Leonard. Never has a character with such an unsexy name been so captivating. Immeasurably flawed, hilariously depressed, unaccountable for his dastardly actions and constantly over-worked brain, he is one of modern literature’s most brightly coloured protaganists. He made me laugh out loud and cringe inwardly with every awkward incident. His long-suffering girlfriend (and maybe too long-suffering in the end for my tastes) Madeline is writing her thesis on “The Marriage Plot” which lies at the heart of many of Austen’s novels.

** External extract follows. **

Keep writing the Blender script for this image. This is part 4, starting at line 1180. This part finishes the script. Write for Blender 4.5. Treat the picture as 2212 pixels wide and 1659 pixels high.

She is a book lover, and I love reading novels that are self reflexive like that – ones that are nodding to the books that the author has been read, shaped by, appreciated to get to the point where he/she is writing one themselves. Then crazy Mitchell rounds out this love triangle, and the ending is neither treacly nor expected. And the whole book is just exceptionally clever and sparky and kind of amazing. I would put it up there with A Visit from the Goon Squad as being in my top five of the past five years. You can listen to an excellent podcast of Eugenides in conversation with the ABC's Books and Arts program here

Before I go to sleep by S.J Watson

Is it compulsory to have just your initials instead of your full name if you’re a crime writer? All signs point to yes. The premise of this book really got me in the store: woman wakes up next to a man she doesn’t know, has to read her journal to piece together that she has amnesia from a car accident, doesn’t recognise her husband but knows something is not quite right. I don’t read them often, but I am totally partial to a good thriller. This did not quest my thrill thirst though. It builds in a nice, unsettling way but the pay-off left me feeling decidedly short-changed.